Goal: Quote word for word the lines below, beginning with the first and ending with the one that has "q.build('painted_birds', M['paintwhite'], pc, 0)". Drop the pictures.
**** Data
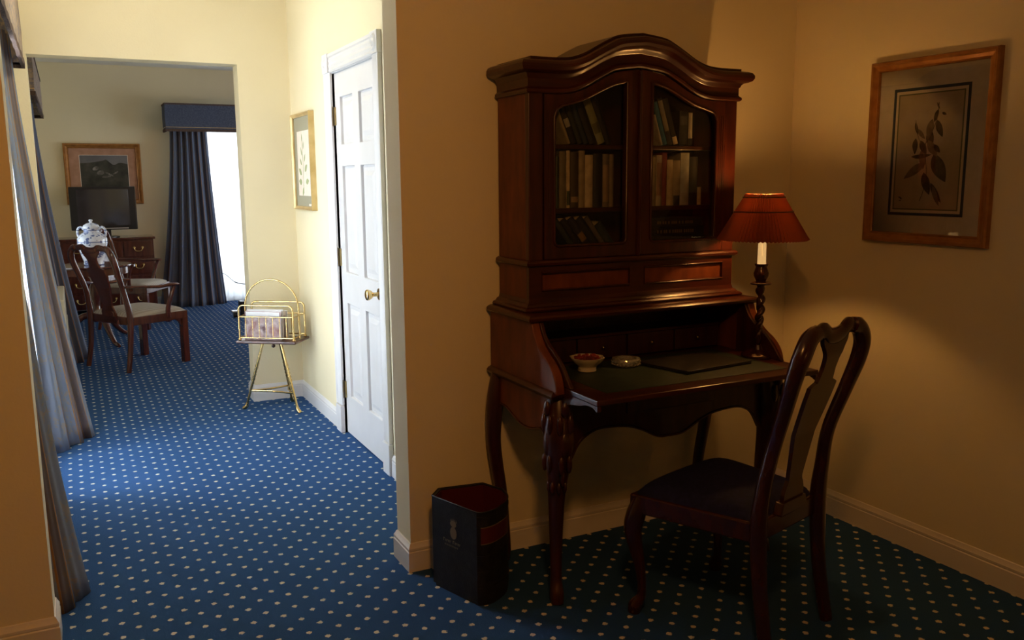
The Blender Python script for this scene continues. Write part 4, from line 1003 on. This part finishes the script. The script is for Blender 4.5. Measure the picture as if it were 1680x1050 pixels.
for x, z, rx, rz, an in ((ia+.16, jb-.15, .035, .022, .4), (ia+.21, jb-.20, .04, .026, .2), (ia+.30, jb-.215, .05, .010, -.5), (ia+.37, jb-.20, .035, .008, .5), (ia+.27, jb-.245, .05, .012, .1)):
    q.prism([(x+rx*math.cos(t_*PI/8)*math.cos(an)-rz*math.sin(t_*PI/8)*math.sin(an), z+rx*math.cos(t_*PI/8)*math.sin(an)+rz*math.sin(t_*PI/8)*math.cos(an)) for t_ in range(16)], 'y', YF-.0158, YF-.0150)
q.build('painted_birds', M['paintwhite'], pc, 0)

# ------------------------------------------------------------------ magazine rack
RX, RY, ZT_ = 1.135, 5.725, .478
ra_ = math.radians(-36); ca_, sa_ = math.cos(ra_), math.sin(ra_)
rk = empty('magazine_rack', (RX, RY, 0), 'brass magazine rack on twisted tripod legs in the passage corner', 'magazine rack')
def R_(x, y, z): return (RX+x*ca_-y*sa_, RY+x*sa_+y*ca_, z)
def rp(path): return [R_(*p_) for p_ in path]
hw, hd = .185, .095
tr_ = B(); tr_.prism([(-hw-.02, -hd-.022), (hw+.02, -hd-.022), (hw+.02, hd+.022), (-hw-.02, hd+.022)], 'z', ZT_-.018, ZT_); tr_.v = [R_(*p_) for p_ in tr_.v]
tr_.build('tray', M['maho_h'], rk, 0, .006)
for y in (-hd, hd):
    hoop = [(-hw, y, ZT_), (-hw, y, ZT_+.20)] + [(-hw+.03-.03*math.cos(a*PI/8), y, ZT_+.20+.03*math.sin(a*PI/8)) for a in range(1, 5)] + [(hw-.03+.03*math.sin(a*PI/8), y, ZT_+.20+.03*math.cos(a*PI/8)) for a in range(0, 4)] + [(hw, y, ZT_+.20), (hw, y, ZT_)]
    B().tube(rp(hoop), .0062, 8).build('side_hoop', M['brass'], rk, 60)
    for zz_ in (.018, .155):
        B().tube(rp([(-hw, y, ZT_+zz_), (hw, y, ZT_+zz_)]), .0042, 6).build('rail', M['brass'], rk, 60)
    for i in range(1, 8):
        x = -hw+2*hw*i/8; B().tube(rp([(x, y, ZT_+.018), (x, y, ZT_+.155)]), .0028, 6).build('spindle', M['brass'], rk, 60)
for x in (-hw, hw):
    for zz_ in (.018, .155): B().tube(rp([(x, -hd, ZT_+zz_), (x, hd, ZT_+zz_)]), .0038, 6).build('end_rail', M['brass'], rk, 60)
B().tube(rp([(-hw, 0, ZT_), (-hw, 0, ZT_+.19)] + [(-hw*math.cos(a*PI/16), 0, ZT_+.205+.185*math.sin(a*PI/16)) for a in range(0, 17)] + [(hw, 0, ZT_+.19), (hw, 0, ZT_)]), .0055, 8).build('carrying_handle', M['brass'], rk, 60)
for x in (-hw, hw):
    for y in (-hd, hd): B().ball(R_(x, y, ZT_+.006), .011, 10).build('finial', M['brass'], rk, 60)
feet = [(-.205, -.03), (.185, -.075), (.03, .19)]
tops = [(-.06, -.02), (.065, -.03), (.02, .05)]
for (fx, fy), (tx, ty) in zip(feet, tops):
    P_ = []
    for i in range(41):
        t_ = i/40; P_.append(R_(tx+(fx-tx)*t_*.93, ty+(fy-ty)*t_*.93, ZT_-.018-(ZT_-.05)*t_))
    lg = B().tube(P_, [.0085]*41, 10, ref=(1, 0, 0), twist=lambda w, i: 1+(.32*math.cos(3*(w-i*.9)) if 13 < i < 27 else 0)).build('leg', M['brass'], rk, 60)
    B().tube([P_[-2], R_(fx*.96, fy*.96, .022), R_(fx*1.04, fy*1.04, .008), R_(fx*1.07, fy*1.07, .0)], [.010, .012, .015, .012], 10).build('hoof_foot', M['brass'], lg, 60)
mid = [R_(tx+(fx-tx)*.74, ty+(fy-ty)*.74, .125) for (fx, fy), (tx, ty) in zip(feet, tops)]
cn = Vector(R_(0, .03, .125))
for a, b_ in ((0, 1), (1, 2), (2, 0)):
    m_ = (Vector(mid[a])+Vector(mid[b_]))/2; m_ = m_*.75+cn*.25
    B().tube(smooth([mid[a], tuple(m_), mid[b_]], 6), .0045, 6, sc=(1.4, .7)).build('stretcher', M['brass'], rk, 60)
B().lathe([(.004, -.045), (.012, -.038), (.013, -.03), (.006, -.022), (.008, -.012), (.02, 0)], R_(0, 0, ZT_-.018), 12).build('pendant', M['dark'], rk, 60)
# magazines standing in the rack
magm = []
for i, (cols, s_) in enumerate(([[(.10, .03, .04), (.55, .45, .46), (.30, .14, .14), (.70, .66, .68)], 14], [[(.60, .58, .60), (.72, .70, .72), (.5, .4, .4)], 8], [[(.5, .42, .36), (.7, .66, .6), (.3, .12, .1)], 9], [[(.2, .2, .24), (.6, .58, .56), (.45, .2, .18)], 9])):
    m_ = blotch('magazine_print_%d' % i, cols, s_); magm.append(m_)
for i, (nm, y, tl, x0_, x1_, hh) in enumerate((('front magazine with pink and brown cover photo in the brass rack', -.070, .10, -.165, .085, .185), ('white-edged magazine behind the front one in the brass rack', -.052, .10, -.16, .09, .195), ('third magazine back in the brass rack', -.02, .05, -.16, .08, .18), ('rearmost magazine in the brass rack', .04, -.04, -.15, .09, .18))):
    q = B().box(x0_, x1_, 0, .007, .001, hh)
    q.v = [R_(a, y+b_+c*tl, ZT_+c) for a, b_, c in q.v]
    o = q.build('magazine', magm[i], None, 0, .001); tag(o, nm, 'magazine', 'magazines in the rack')
    q = B().box(x0_+.002, x1_+.001, .001, .006, .0, hh+.001); q.v = [R_(a, y+b_+c*tl, ZT_+.001+c) for a, b_, c in q.v]; q.build('pages', M['white'], o, 0)
    q = B().box(x0_+.01, x1_-.01, -.0008, .0, hh-.03, hh-.004); q.v = [R_(a, y+b_+c*tl, ZT_+c) for a, b_, c in q.v]; q.build('title_strip', M['white'] if i < 2 else M['mat_ivory'], o, 0)

# ------------------------------------------------------------------ far room furniture
TX, TY = .165, 9.02
tb = empty('round_table', (TX, TY, 0), 'dark round pedestal table under the blue and white jar', 'table')
B().lathe([(.30, .655), (.30, .715), (.325, .718), (.335, .728), (.33, .738), (.0, .74)], (TX, TY, 0), 48).build('table_top', M['farwood'], tb)
B().lathe([(.05, .20), (.062, .22), (.055, .28), (.034, .32), (.030, .38), (.044, .42), (.052, .47), (.046, .53), (.030, .57), (.034, .60), (.06, .64), (.10, .656)], (TX, TY, 0), 24).build('column', M['farwood'], tb)
for an in (-70, 50, 170):
    an = math.radians(an); c_, s_ = math.cos(an), math.sin(an)
    pa, ra = smooth4([(TX+.03*c_, TY+.03*s_, .26), (TX+.14*c_, TY+.14*s_, .24), (TX+.25*c_, TY+.25*s_, .12), (TX+.36*c_, TY+.36*s_, .035), (TX+.43*c_, TY+.43*s_, .022), (TX+.45*c_, TY+.45*s_, .016)], [.032, .032, .026, .022, .020, .015])
    B().tube(pa, ra, 10, ref=(0, 0, 1)).build('cabriole_leg', M['farwood'], tb, 60)
jr = empty('lidded_jar', (.175, 8.98, .741), 'blue and white lidded china jar on the round table', 'jar')
jx, jy, jz = .175, 8.98, .741
B().lathe([(.085, 0), (.088, .012), (.084, .03), (.098, .07), (.118, .14), (.130, .20), (.128, .245), (.108, .278), (.078, .298), (.068, .305), (.066, .335), (.07, .34)], (jx, jy, jz), 32).build('body', M['china'], jr, 60)
ld_ = B().lathe([(.074, .338), (.076, .345), (.066, .368), (.040, .384), (.014, .390), (.010, .398), (.018, .408), (.016, .418), (.0, .424)], (jx, jy, jz), 28).build('lid', M['china'], jr, 60)
for sg in (-1, 1):
    vx, vy = .89*sg, -.45*sg
    B().tube(smooth([(jx+vx*.066, jy+vy*.066, jz+.325), (jx+vx*.098, jy+vy*.098, jz+.350), (jx+vx*.126, jy+vy*.126, jz+.33), (jx+vx*.13, jy+vy*.13, jz+.28), (jx+vx*.117, jy+vy*.117, jz+.25)], 5), .011, 8).build('handle', M['china'], jr, 60)

dr = empty('chest_of_drawers', (.37, 11.08, 0), 'mahogany chest of drawers with brass swan-neck handles against the far wall', 'chest of drawers')
X0, X1, YA, YZ = -.125, .862, 10.86, 11.31
B().box(X0+.012, X1-.012, YA+.015, YZ, .07, .85).build('carcass', M['farwood'], dr, 0, .003)
B().box(X0-.008, X1+.008, YA-.012, YZ, .85, .876).build('top_board', M['farwood'], dr, 0, .006)
for x in (X0+.012, X1-.08):
    B().box(x, x+.07, YA+.005, YA+.08, 0, .07).build('bracket_foot', M['farwood'], dr, 0, .006); B().box(x, x+.07, YZ-.08, YZ-.005, 0, .07).build('bracket_foot', M['farwood'], dr, 0, .006)
cw = (X1-X0-.04)/3
for i in range(3):
    for j, (za, zb) in enumerate(((.655, .83), (.455, .635), (.265, .435), (.09, .245))):
        x = X0+.02+i*cw
        w_ = B().box(x+.008, x+cw-.008, YA, YA+.02, za, zb).build('drawer', M['farwood'], dr, 0, .004)
        hx, hz = x+cw/2, (za+zb)/2+.015; q = B()
        for sg in (-1, 1): q.tube([(hx+sg*.043, YA, hz), (hx+sg*.043, YA-.008, hz)], .014, 10); q.ball((hx+sg*.043, YA-.014, hz), .010, 8)
        q.tube(smooth([(hx-.043, YA-.016, hz), (hx-.040, YA-.018, hz-.02), (hx-.022, YA-.020, hz-.04), (hx+.022, YA-.020, hz-.04), (hx+.040, YA-.018, hz-.02), (hx+.043, YA-.016, hz)], 4), .006, 8)
        q.build('swan_neck_handle', M['brass'], w_, 60)
tv = empty('television', (.36, 11.02, .877), 'black flat television standing on the chest of drawers', 'television')
def T_(x, y, z):   # slight turn
    a = math.radians(-6); c_, s_ = math.cos(a), math.sin(a); return (.36+x*c_-y*s_, 11.02+x*s_+y*c_, .877+z)
def tbx(*a):
    q = B().box(*a); q.v = [T_(*p_) for p_ in q.v]; return q
tbx(-.345, .345, -.03, .04, .085, .575).build('casing', M['black'], tv, 0, .008)
tbx(-.27, .27, -.0315, -.029, .135, .545).build('screen', M['screen'], tv, 0)
tbx(-.25, .25, -.036, -.028, .096, .108).build('silver_strip', M['silver'], tv, 0, .002)
tbx(-.06, .06, -.012, .02, .01, .09).build('neck', M['black'], tv, 0, .004)
B().lathe([(.0, 0), (.15, 0), (.15, .008), (.13, .014), (.0, .016)], (.36, 11.02, .877), 28, lambda a, i: 1-.25*abs(math.sin(a))).build('foot', M['black'], tv)

cord = B().tube(smooth([(1.60, 11.05, .40), (1.66, 11.03, .37), (1.74, 10.99, .29), (1.80, 10.98, .262), (1.88, 10.99, .245), (1.98, 11.0, .24), (2.1, 11.0, .22), (2.2, 11.01, .12), (2.24, 11.02, .004)], 6), [.0035]*13+[.006]*36, 6)
tag(cord.build('hanging_cord', M['black'], None, 60), 'thin dark cord sagging in front of the white sheer', 'cord')
kf = empty('castor', (1.585, 9.95, 0), 'small black castor foot on the carpet seen just left of the magazine rack', 'castor')
B().tube([(1.55, 9.95, .028), (1.59, 9.95, .028)], .028, 14).build('wheel', M['black'], kf)
B().box(1.535, 1.68, 9.90, 10.0, .058, .075).box(1.56, 1.58, 9.935, 9.965, .02, .06).build('bracket', M['silver'], kf, 0, .004)
B().box(1.62, 1.68, 9.88, 10.02, .02, .18).build('post', M['black'], kf, 0, .01)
********
Full response:
The Blender Python script for this scene continues. Write part 4, from line 1003 on. This part finishes the script. The script is for Blender 4.5. Measure the picture as if it were 1680x1050 pixels.
for x, z, rx, rz, an in ((ia+.16, jb-.15, .035, .022, .4), (ia+.21, jb-.20, .04, .026, .2), (ia+.30, jb-.215, .05, .010, -.5), (ia+.37, jb-.20, .035, .008, .5), (ia+.27, jb-.245, .05, .012, .1)):
    q.prism([(x+rx*math.cos(t_*PI/8)*math.cos(an)-rz*math.sin(t_*PI/8)*math.sin(an), z+rx*math.cos(t_*PI/8)*math.sin(an)+rz*math.sin(t_*PI/8)*math.cos(an)) for t_ in range(16)], 'y', YF-.0158, YF-.0150)
q.build('painted_birds', M['paintwhite'], pc, 0)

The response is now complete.